| Aim |
Copy the lines holding the word "part", all of them.

3D scene scripts
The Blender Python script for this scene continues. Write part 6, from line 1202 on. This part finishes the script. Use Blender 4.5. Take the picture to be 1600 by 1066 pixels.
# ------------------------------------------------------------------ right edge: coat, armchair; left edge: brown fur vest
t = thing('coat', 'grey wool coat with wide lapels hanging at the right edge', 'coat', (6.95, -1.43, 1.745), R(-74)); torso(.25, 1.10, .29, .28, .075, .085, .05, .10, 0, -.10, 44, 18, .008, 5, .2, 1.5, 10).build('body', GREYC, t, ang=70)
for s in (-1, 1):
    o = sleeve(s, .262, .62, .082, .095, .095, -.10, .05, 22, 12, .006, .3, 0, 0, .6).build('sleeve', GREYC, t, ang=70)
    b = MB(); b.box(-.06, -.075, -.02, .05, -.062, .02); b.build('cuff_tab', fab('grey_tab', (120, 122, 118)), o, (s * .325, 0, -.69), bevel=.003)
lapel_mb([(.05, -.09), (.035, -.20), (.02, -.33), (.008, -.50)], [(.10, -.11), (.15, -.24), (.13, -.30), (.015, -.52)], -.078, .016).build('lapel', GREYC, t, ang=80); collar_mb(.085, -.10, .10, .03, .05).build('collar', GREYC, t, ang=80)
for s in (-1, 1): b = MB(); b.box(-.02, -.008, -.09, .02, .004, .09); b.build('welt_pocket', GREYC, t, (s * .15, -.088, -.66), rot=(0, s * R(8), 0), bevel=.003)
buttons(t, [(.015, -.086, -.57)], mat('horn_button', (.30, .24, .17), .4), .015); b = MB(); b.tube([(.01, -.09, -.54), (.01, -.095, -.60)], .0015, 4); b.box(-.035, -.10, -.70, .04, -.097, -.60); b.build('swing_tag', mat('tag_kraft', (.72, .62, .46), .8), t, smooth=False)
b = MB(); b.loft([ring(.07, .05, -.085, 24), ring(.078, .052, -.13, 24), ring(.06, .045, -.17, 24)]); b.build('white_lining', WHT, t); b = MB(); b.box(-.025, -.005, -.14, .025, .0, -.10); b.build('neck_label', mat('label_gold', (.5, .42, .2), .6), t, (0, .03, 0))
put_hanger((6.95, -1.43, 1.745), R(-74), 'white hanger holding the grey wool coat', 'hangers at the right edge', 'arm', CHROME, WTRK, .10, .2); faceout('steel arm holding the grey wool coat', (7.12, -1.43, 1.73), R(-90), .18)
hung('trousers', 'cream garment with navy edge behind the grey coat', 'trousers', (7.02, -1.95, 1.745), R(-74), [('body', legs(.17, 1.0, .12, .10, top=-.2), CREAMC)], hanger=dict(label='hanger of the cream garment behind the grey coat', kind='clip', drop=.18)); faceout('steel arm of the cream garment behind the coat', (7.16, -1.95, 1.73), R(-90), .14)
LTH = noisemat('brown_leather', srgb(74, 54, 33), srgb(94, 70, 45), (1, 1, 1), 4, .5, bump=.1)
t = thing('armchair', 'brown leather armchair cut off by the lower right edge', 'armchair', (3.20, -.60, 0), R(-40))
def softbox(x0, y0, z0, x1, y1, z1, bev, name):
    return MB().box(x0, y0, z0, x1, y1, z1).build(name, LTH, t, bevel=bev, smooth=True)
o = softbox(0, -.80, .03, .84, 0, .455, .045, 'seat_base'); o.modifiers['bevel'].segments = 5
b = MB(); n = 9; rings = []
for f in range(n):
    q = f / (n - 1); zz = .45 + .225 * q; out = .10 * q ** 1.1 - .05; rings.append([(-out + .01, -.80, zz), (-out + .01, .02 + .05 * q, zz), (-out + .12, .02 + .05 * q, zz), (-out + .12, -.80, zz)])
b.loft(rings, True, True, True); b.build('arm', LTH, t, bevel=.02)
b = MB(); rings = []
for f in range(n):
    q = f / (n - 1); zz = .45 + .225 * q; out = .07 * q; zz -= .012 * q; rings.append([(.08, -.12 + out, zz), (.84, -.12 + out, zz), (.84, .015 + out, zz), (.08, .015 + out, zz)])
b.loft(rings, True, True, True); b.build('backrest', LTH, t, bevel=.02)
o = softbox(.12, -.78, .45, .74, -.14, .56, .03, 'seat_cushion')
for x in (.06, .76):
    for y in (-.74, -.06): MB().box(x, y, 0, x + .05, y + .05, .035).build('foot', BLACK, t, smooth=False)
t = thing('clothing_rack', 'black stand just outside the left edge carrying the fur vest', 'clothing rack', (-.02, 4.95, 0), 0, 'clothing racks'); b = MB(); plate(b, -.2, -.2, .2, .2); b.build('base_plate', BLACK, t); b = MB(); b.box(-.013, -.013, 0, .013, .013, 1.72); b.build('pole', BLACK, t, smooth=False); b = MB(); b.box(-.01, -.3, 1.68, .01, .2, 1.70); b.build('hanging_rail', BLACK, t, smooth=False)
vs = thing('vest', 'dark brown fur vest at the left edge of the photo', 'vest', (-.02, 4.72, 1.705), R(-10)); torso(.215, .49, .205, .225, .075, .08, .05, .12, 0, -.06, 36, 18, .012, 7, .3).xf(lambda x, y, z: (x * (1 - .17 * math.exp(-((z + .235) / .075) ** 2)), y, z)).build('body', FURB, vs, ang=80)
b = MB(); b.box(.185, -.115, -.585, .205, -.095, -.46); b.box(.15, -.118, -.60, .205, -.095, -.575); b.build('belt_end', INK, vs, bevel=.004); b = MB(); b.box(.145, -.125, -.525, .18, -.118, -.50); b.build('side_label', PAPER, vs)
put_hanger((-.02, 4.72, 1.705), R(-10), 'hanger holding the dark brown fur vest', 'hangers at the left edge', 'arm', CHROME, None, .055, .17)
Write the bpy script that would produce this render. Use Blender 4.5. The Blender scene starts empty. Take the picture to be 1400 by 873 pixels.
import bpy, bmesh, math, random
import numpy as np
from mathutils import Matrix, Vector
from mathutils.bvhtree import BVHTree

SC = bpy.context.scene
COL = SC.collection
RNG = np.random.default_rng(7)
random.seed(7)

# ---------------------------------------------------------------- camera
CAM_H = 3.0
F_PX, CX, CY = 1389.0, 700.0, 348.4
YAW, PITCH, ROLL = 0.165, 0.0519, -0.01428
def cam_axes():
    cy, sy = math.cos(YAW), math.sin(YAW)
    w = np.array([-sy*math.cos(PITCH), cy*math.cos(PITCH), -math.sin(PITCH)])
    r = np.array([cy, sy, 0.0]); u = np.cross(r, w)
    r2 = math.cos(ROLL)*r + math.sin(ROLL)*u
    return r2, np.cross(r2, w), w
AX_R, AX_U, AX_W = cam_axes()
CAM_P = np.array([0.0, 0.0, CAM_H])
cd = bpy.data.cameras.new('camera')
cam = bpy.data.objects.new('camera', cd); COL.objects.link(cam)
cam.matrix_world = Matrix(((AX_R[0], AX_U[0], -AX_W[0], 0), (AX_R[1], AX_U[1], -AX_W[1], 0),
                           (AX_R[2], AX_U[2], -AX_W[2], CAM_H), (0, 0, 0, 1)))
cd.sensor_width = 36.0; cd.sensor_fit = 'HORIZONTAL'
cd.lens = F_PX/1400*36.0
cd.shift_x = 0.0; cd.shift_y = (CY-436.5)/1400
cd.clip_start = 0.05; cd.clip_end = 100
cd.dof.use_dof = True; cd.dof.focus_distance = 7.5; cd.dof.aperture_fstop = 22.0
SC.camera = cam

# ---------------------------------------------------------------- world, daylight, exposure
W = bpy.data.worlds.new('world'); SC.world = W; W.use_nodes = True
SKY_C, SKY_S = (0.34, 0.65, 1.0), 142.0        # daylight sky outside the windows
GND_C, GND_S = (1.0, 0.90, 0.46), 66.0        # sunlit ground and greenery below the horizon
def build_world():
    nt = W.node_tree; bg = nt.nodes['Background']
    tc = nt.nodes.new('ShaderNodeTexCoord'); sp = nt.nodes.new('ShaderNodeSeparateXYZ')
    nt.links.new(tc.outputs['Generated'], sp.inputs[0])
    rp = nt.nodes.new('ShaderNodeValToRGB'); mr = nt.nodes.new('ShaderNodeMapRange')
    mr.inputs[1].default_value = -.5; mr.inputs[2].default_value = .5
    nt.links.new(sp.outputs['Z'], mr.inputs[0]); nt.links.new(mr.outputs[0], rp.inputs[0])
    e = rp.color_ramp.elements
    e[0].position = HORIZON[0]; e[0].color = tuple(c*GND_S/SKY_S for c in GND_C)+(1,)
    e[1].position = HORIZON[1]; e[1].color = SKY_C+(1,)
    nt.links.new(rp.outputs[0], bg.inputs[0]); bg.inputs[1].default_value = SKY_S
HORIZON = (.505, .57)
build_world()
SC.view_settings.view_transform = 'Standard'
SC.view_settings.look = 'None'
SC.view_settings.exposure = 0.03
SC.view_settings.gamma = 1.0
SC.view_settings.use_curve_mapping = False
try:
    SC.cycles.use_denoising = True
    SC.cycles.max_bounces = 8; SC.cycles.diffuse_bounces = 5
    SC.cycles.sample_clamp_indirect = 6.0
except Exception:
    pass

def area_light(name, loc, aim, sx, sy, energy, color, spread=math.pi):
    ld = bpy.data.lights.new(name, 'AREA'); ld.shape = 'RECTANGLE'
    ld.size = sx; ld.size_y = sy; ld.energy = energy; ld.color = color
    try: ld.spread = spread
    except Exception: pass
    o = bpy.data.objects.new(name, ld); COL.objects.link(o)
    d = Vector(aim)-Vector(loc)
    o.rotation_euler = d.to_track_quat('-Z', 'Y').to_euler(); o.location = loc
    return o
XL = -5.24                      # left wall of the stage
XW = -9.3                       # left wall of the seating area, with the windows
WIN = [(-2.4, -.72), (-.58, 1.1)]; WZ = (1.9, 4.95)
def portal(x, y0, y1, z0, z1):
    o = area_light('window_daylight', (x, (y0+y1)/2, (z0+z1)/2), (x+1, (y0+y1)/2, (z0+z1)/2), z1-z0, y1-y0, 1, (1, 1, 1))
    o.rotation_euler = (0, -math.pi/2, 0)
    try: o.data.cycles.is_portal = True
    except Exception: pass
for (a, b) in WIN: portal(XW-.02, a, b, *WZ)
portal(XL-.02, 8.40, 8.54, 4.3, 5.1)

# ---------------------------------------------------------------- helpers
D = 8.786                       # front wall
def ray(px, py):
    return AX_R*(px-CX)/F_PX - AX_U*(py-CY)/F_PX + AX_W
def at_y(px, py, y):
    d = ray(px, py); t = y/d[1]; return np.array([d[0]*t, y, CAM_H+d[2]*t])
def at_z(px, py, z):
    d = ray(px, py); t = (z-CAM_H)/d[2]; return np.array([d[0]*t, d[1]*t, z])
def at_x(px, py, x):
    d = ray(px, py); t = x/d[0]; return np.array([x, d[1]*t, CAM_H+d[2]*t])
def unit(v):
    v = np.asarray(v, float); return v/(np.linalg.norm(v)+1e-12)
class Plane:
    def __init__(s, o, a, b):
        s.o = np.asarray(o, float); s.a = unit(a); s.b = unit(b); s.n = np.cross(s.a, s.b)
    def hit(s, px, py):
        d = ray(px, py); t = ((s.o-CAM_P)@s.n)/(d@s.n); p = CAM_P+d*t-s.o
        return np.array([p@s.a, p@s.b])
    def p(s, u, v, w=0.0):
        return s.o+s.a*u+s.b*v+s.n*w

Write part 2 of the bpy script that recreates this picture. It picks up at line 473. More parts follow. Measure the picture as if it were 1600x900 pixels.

| Reply to the exercise |
The Blender Python script for this scene continues. Write part 6, from line 1202 on. This part finishes the script. Use Blender 4.5. Take the picture to be 1600 by 1066 pixels.
Write part 2 of the bpy script that recreates this picture. It picks up at line 473. More parts follow. Measure the picture as if it were 1600x900 pixels.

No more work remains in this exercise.